Conforme Plotino diz em outros textos, o universo sensível tem uma função na
estrutura do real. As formas inteligíveis não se afastam do intelecto; não há
emanação nem diminuição da essência intelectual. Assim, as imagens ou razões
formativas das (nas) coisas sensíveis, precisam ser recebidas por um outro, que
é justamente a matéria, seu receptáculo. A matéria é o assento para o ente, apesar
dela mesma ser um não-ente, ou melhor, pura possibilidade, por oposição à forma
ou ato.
Notamos aqui de passagem, conforme os comentários do Prof. Reinholdo Ullmann,
que apesar de identificar a matéria com o mal, Plotino discorda radicalmente (Cf.

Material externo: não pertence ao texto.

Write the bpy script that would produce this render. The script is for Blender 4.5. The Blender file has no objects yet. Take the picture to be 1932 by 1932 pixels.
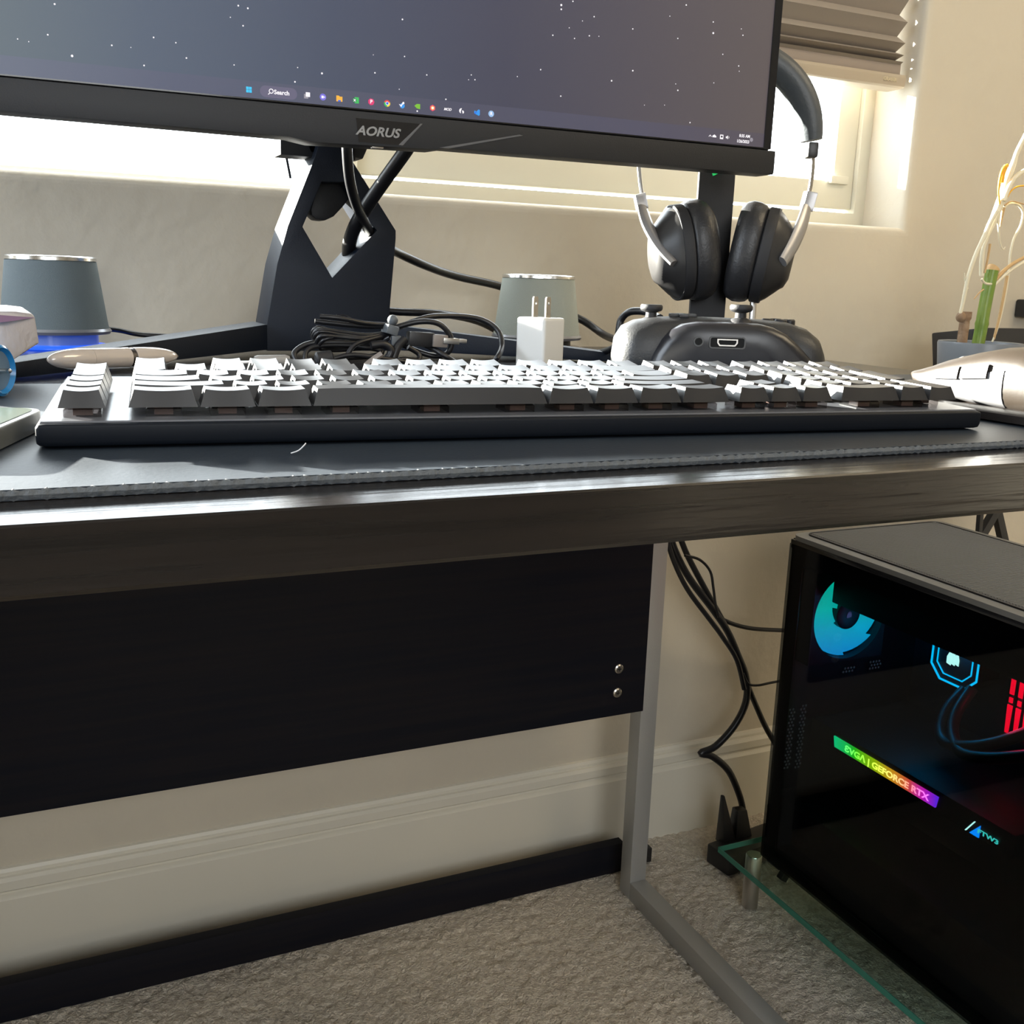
import bpy, bmesh, math, random
from mathutils import Vector, Matrix, noise
from mathutils.geometry import tessellate_polygon
random.seed(7)
S = bpy.context.scene
COL = S.collection
MM = 0.001

# ------------------------------------------------------------------ camera
def cam_axes(r, p, y):
    cy, sy = math.cos(y), math.sin(y)
    F = Vector((sy*math.cos(p), cy*math.cos(p), -math.sin(p)))
    Rr = Vector((cy, -sy, 0)); U = Rr.cross(F)
    return Rr*math.cos(r)+U*math.sin(r), -Rr*math.sin(r)+U*math.cos(r), F
RT, UP, FW = cam_axes(0.03252284, 0.22369965, 0.43106364)
CH = 826.0; FPX = 1921.6
cd = bpy.data.cameras.new('camera'); cam = bpy.data.objects.new('camera', cd); COL.objects.link(cam)
cam.matrix_world = Matrix(((RT.x, UP.x, -FW.x, 0), (RT.y, UP.y, -FW.y, 0), (RT.z, UP.z, -FW.z, CH*MM), (0, 0, 0, 1)))
cd.sensor_width = 36; cd.lens = FPX/1932*36; cd.clip_start = 0.01; cd.clip_end = 60
S.camera = cam

# ------------------------------------------------------------------ world, sun, added fill lights, exposure
w = bpy.data.worlds.new('sky'); S.world = w; w.use_nodes = True
bg = w.node_tree.nodes['Background']; bg.inputs[0].default_value = (0.86, 0.93, 1.0, 1); bg.inputs[1].default_value = 11.0
sd = bpy.data.lights.new('sun', 'SUN'); sun = bpy.data.objects.new('sun', sd); COL.objects.link(sun)
sd.energy = 85; sd.angle = math.radians(0.6); sd.color = (1.0, 0.95, 0.86)
sun.rotation_euler = Vector((0.80, -1.0, -0.275)).to_track_quat('-Z', 'Y').to_euler()
def area(name, loc, target, sx, sy, e, col):
    l = bpy.data.lights.new(name, 'AREA'); o = bpy.data.objects.new(name, l); COL.objects.link(o)
    l.shape = 'RECTANGLE'; l.size = sx; l.size_y = sy; l.energy = e; l.color = col
    o.location = loc; o.rotation_euler = (Vector(target)-Vector(loc)).to_track_quat('-Z', 'Y').to_euler()
    return o
area('front_fill', (-0.25, -2.2, 1.5), (0.7, 1.1, 0.2), 1.5, 1.2, 36, (0.93, 0.97, 1.0))  # added soft fill from behind the camera, no source modelled
area('side_fill', (-2.15, 0.25, 1.5), (0.4, 1.1, 0.85), 1.3, 1.3, 62, (0.78, 0.88, 1.0))  # added cool fill from the left, the wall there has no window
area('warm_fill', (1.7, -0.2, 2.4), (1.5, 1.0, 0.9), 1.0, 1.0, 27, (1.0, 0.82, 0.55))  # added warm fill high on the right, no fixture there
S.view_settings.view_transform = 'Standard'; S.view_settings.look = 'None'
S.view_settings.exposure = 0.0; S.view_settings.gamma = 1.0; S.view_settings.use_curve_mapping = False
S.cycles.max_bounces = 8; S.cycles.diffuse_bounces = 4; S.cycles.glossy_bounces = 4
S.cycles.transparent_max_bounces = 12; S.cycles.sample_clamp_indirect = 6.0
S.cycles.use_denoising = True; S.cycles.caustics_reflective = False; S.cycles.caustics_refractive = False

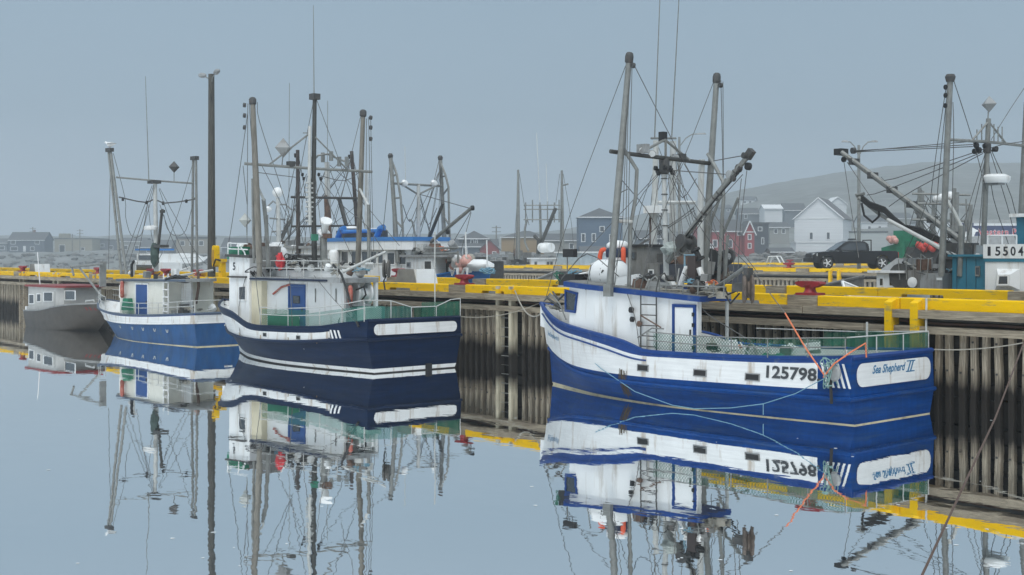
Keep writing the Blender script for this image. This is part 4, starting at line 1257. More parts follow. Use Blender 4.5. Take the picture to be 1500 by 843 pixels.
B.wires([
    [(363, 152, 2.1), (362, 345, 2.0)], [(365, 152, 2.1), (369, 210, 2.0), (374, 260, 1.9)], [(363, 165, 2.1), (341, 320, 1.6), (333, 365, 1.3)],
    [(377, 150, 1.9), (380, 178, 1.8), (410, 270, 1.0), (425, 320, .6)], [(459, 150, 0), (452, 185, .1), (440, 250, .3), (425, 330, .6)],
    [(464, 147, 0), (493, 225, -.8), (522, 310, -1.6), (525, 340, -1.8)], [(528, 172, -1.95), (515, 225, -1.4), (500, 290, -.9)],
    [(540, 172, -2.1), (543, 330, -1.9), (544, 392, -1.6)], [(543, 174, -2.1), (546, 330, -1.9), (549, 392, -1.5)], [(537, 174, -2.1), (536, 290, -1.9)],
    [(384, 244, 1.8), (405, 285, 1.3), (430, 335, .7)], [(449, 255, .2), (430, 310, .7), (400, 380, 1.4)], [(450, 258, .1), (437, 330, .5), (425, 385, .9)],
    [(466, 256, 0), (490, 320, -.6), (520, 385, -1.2)], [(468, 262, 0), (500, 300, -.8), (536, 330, -1.4), (562, 368, -1.6)], [(462, 256, 0), (470, 330, .3), (482, 390, .8)],
    [(456, 262, .1), (448, 340, .3), (442, 390, .7)], [(377, 253, 1.9), (433, 260, .9)], [(356, 243, 2.2), (362, 300, 2.0)],
    [(470, 258, 0), (505, 265, -1.0), (530, 250, -1.9)], [(540, 306, -1.5), (585, 360, -1.0)],
], .013)
B.wires([[(424, 404, 1.5), (427, 450, 1.9), (430, 500, 1.98), (441, 512, 2.0)], [(460, 404, 1.4), (490, 440, 1.8), (520, 470, 1.9)], [(374, 402, 1.5), (383, 480, 1.9), (386, 500, 1.98)], [(360, 405, 1.5), (350, 450, 1.8), (352, 490, 1.95), (360, 496, 1.98)]], .013)
B.seg('side_handle', galv, .02, [(443, 490, 2.0), (443, 508, 2.0), (446, 512, 2.02)])

qc = random.Random(23)
def clutter(bt, n, pxr, pyr, yr, sz, q):
    for i in range(n):
        px, py, y = q.uniform(*pxr), q.uniform(*pyr), q.uniform(*yr)
        p = bt.Y(px, py, y)
        k = q.random()
        m = q.choice((darkgrey, greyp, galv, rusty, midgrey, white, blackr, galv_light))
        s_ = q.uniform(*sz)
        if k < .3: bt.box('deck_gear', m, p, (s_, s_ * q.uniform(.5, 1), s_ * q.uniform(.4, 1.2)), q.uniform(0, 3), tilt=('X', q.uniform(-.3, .3)))
        elif k < .5: MB().lathe([(s_ * .3, -s_ * .5), (s_ * .42, -s_ * .45), (s_ * .42, s_ * .4), (s_ * .3, s_ * .5)], p, (q.uniform(-1, 1), q.uniform(-1, 1), q.uniform(.2, 1)), 10).build('deck_gear', m, bt.t, smooth=40)
        elif k < .75:
            a = Vector((q.uniform(-1, 1), q.uniform(-.5, .5), q.uniform(-.2, 1))).normalized() * s_ * 1.8
            MB().tube([p - a * .5, p + a * .5], q.uniform(.012, .03), 6).build('deck_pipe', q.choice((galv, galv_light, darkgrey, white)), bt.t)
        else: bt.tangle('line_coil', q.choice((rope_grey, blackr, rope_grey, rope_blue, rope_orange)), p, (s_ * .8, s_ * .6, s_ * .3), .012, 4, q.randrange(999))
clutter(B, 26, (375, 545), (384, 400), (-.1, 1.2), (.14, .34), qc)
clutter(B, 10, (340, 372), (366, 376), (-.5, 1.2), (.12, .3), qc)
clutter(A, 26, (925, 1050), (404, 430), (.5, 1.4), (.12, .30), qc)
clutter(A, 8, (840, 900), (398, 414), (-.8, .8), (.12, .3), qc)
clutter(A, 14, (1030, 1200), (506, 516), (-.8, 1.2), (.15, .35), qc)
clutter(B, 10, (400, 500), (466, 474), (.2, 1.7), (.15, .3), qc)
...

Enéada 2: 9) do dualismo extremista de alguns gnósticos, que faz do universo
sensível algo intrinsecamente mau, e toma a matéria como uma substância má.
Para Plotino, o cosmos sensível no conjunto é bom (se visto de um ponto de
vista maior, as imperfeições se justificam), e o mau não é substancial, e sim
privação, a qual se confunde com a matéria mas não com todo o cosmo. O dualismo
platônico é moderado: anti-somático, mas não anti-cósmico como os gnósticos.